Sorry, my mistake re my post 13 and your post 16. Thanks for correction. I'm pretty sure I have my leagues straight in the other cite, however:

(Table 1, p. 150.)

Bill L. Lloyd

David Kane,

Great work -- that site provides a 59%-41% split in 2005-06 NHL players. So this effect does exist in pro hockey.

I wonder if it's a new effect, given that my 158-player sample, which spanned many decades, found a 50-50 split.

Also, I apologize to Mr. Levitt and Mr. Dubner for my "amateur hour" comment. That was unnecessarily snotty.


Dear Mr. Kane:

Thanks. I wonder if this NHL data could turn out to be evidence for the kind of market inefficiencies that were identified by Bill James in the baseball business from 1975 onward, and have recently been exploited by Billy Beane and others in the big leagues -- e.g., for decades, good-looking athletes who swung at too many bad pitches were favored by scouts over less athletic hitters who got more walks because of their eagle eye for bad pitches.

I am informed by a reader that the NHL draft of Canadian players is largely restricted to 18 year olds and is quite biased toward those born early in the year due to their better performance in national and international junior showcases.

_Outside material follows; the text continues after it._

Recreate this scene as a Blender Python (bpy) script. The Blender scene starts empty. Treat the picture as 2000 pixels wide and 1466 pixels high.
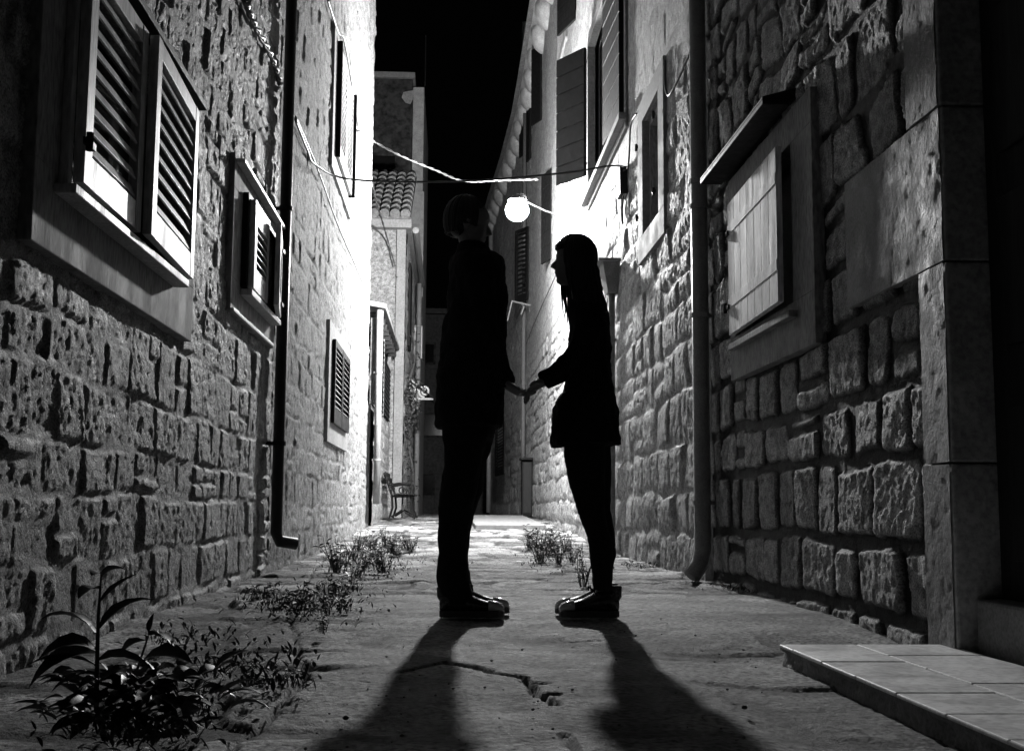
import bpy, bmesh, math, random
import numpy as np
from mathutils import Vector, Matrix

# ------------------------------------------------------------------ camera
FPX = 2300.0
def _n(v): return v / np.linalg.norm(v)
_v = _n(np.array([(880 - 1000) / FPX, -(990 - 733) / FPX, -1.0]))
_w = np.array([.007, 1.0, 0.0]); _w[2] = (.007 * _v[0] + _v[1]) / -_v[2]; _w = _n(_w)
_x = np.cross(_v, _w)
RM = np.array([_x, _v, _w])                       # camera -> world
EYE = np.array([0, 0, .46])
scn = bpy.context.scene
COL = scn.collection
cd = bpy.data.cameras.new('camera'); cam = bpy.data.objects.new('camera', cd); COL.objects.link(cam)
cd.sensor_width = 36; cd.lens = 36 * FPX / 2000; cd.clip_start = .05; cd.clip_end = 500
mw = Matrix(RM.tolist()).to_4x4(); mw.translation = Vector(EYE)
cam.matrix_world = mw
scn.camera = cam
def on(ax, px, py, val):
    """world point seen at photo pixel px,py lying on the plane axis=val"""
    r = RM @ np.array([(px - 1000) / FPX, -(py - 733) / FPX, -1.0])
    return Vector(EYE + (val - EYE[ax]) / r[ax] * r)

# ------------------------------------------------------------------ night sky, exposure
W = bpy.data.worlds.new("World"); scn.world = W; W.use_nodes = True
bg = W.node_tree.nodes['Background']
bg.inputs[0].default_value = (.5, .5, .5, 1); bg.inputs[1].default_value = .001
scn.render.engine = 'CYCLES'
scn.view_settings.view_transform = 'Standard'; scn.view_settings.look = 'None'
scn.view_settings.gamma = 1; scn.view_settings.exposure = 0.0
LAMP_STRENGTH = 4100.0

# ------------------------------------------------------------------ materials (black and white photograph: neutral greys)
def mat(name, col, rough=.7, spec=.5, noise=0, nscale=8, bump=0, bscale=60, metal=0, attr=False, stretch=None, det=6):
    m = bpy.data.materials.new(name); m.use_nodes = True
    nt = m.node_tree; N = nt.nodes; L = nt.links; b = N['Principled BSDF']
    b.inputs['Base Color'].default_value = (col, col, col, 1)
    b.inputs['Roughness'].default_value = rough; b.inputs['Metallic'].default_value = metal
    b.inputs['Specular IOR Level'].default_value = spec
    tc = N.new('ShaderNodeTexCoord'); vec = tc.outputs['Object']
    if stretch:
        mp = N.new('ShaderNodeMapping'); L.new(vec, mp.inputs[0]); mp.inputs['Scale'].default_value = stretch; vec = mp.outputs[0]
    src = None
    if attr:
        a = N.new('ShaderNodeAttribute'); a.attribute_name = 'tone'; src = a.outputs['Color']
    if noise:
        t = N.new('ShaderNodeTexNoise'); L.new(vec, t.inputs['Vector']); t.inputs['Scale'].default_value = nscale
        t.inputs['Detail'].default_value = det; t.inputs['Roughness'].default_value = .65
        r = N.new('ShaderNodeMapRange'); L.new(t.outputs['Fac'], r.inputs[0])
        r.inputs[1].default_value = .3; r.inputs[2].default_value = .7
        r.inputs[3].default_value = 1 - noise; r.inputs[4].default_value = 1 + noise
        mx = N.new('ShaderNodeMix'); mx.data_type = 'RGBA'; mx.blend_type = 'MULTIPLY'; mx.inputs[0].default_value = 1
        if src: L.new(src, mx.inputs[6])
        else: mx.inputs[6].default_value = (col, col, col, 1)
        L.new(r.outputs[0], mx.inputs[7]); src = mx.outputs[2]
        t3 = N.new('ShaderNodeTexNoise'); L.new(vec, t3.inputs['Vector']); t3.inputs['Scale'].default_value = nscale * 9; t3.inputs['Detail'].default_value = 4
        r3 = N.new('ShaderNodeMapRange'); L.new(t3.outputs['Fac'], r3.inputs[0]); r3.inputs[1].default_value = .32; r3.inputs[2].default_value = .62
        r3.inputs[3].default_value = 1 - noise * 1.1; r3.inputs[4].default_value = 1 + noise * .5
        m3 = N.new('ShaderNodeMix'); m3.data_type = 'RGBA'; m3.blend_type = 'MULTIPLY'; m3.inputs[0].default_value = 1
        L.new(src, m3.inputs[6]); L.new(r3.outputs[0], m3.inputs[7]); src = m3.outputs[2]
        rr = N.new('ShaderNodeMapRange'); L.new(t.outputs['Fac'], rr.inputs[0])
        rr.inputs[1].default_value = .3; rr.inputs[2].default_value = .7
        rr.inputs[3].default_value = max(.05, rough - .15); rr.inputs[4].default_value = min(1, rough + .15)
        L.new(rr.outputs[0], b.inputs['Roughness'])
    if src: L.new(src, b.inputs['Base Color'])
    if bump:
        t2 = N.new('ShaderNodeTexNoise'); L.new(vec, t2.inputs['Vector']); t2.inputs['Scale'].default_value = bscale
        t2.inputs['Detail'].default_value = 5; t2.inputs['Roughness'].default_value = .7
        bp = N.new('ShaderNodeBump'); bp.inputs['Distance'].default_value = bump; bp.inputs['Strength'].default_value = 1
        L.new(t2.outputs['Fac'], bp.inputs['Height']); L.new(bp.outputs[0], b.inputs['Normal'])
    return m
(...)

This drafting behavior could be an efficient response if born-early-in-the year players remain objectively better throughout their career. Or it could be a market inefficiency.

One of Bill James' first major finding a couple of decades ago was that in baseball draft picks out of college enjoyed better major league careers on average than draft picks out of high school.

Perhaps hockey has a market inefficiency because there isn't much of a Canadian college hockey culture, so you either make it at age 18 or you don't. And thus kids who are 18 and 364 days do better in the draft than kids who are 18 and 1 day on average.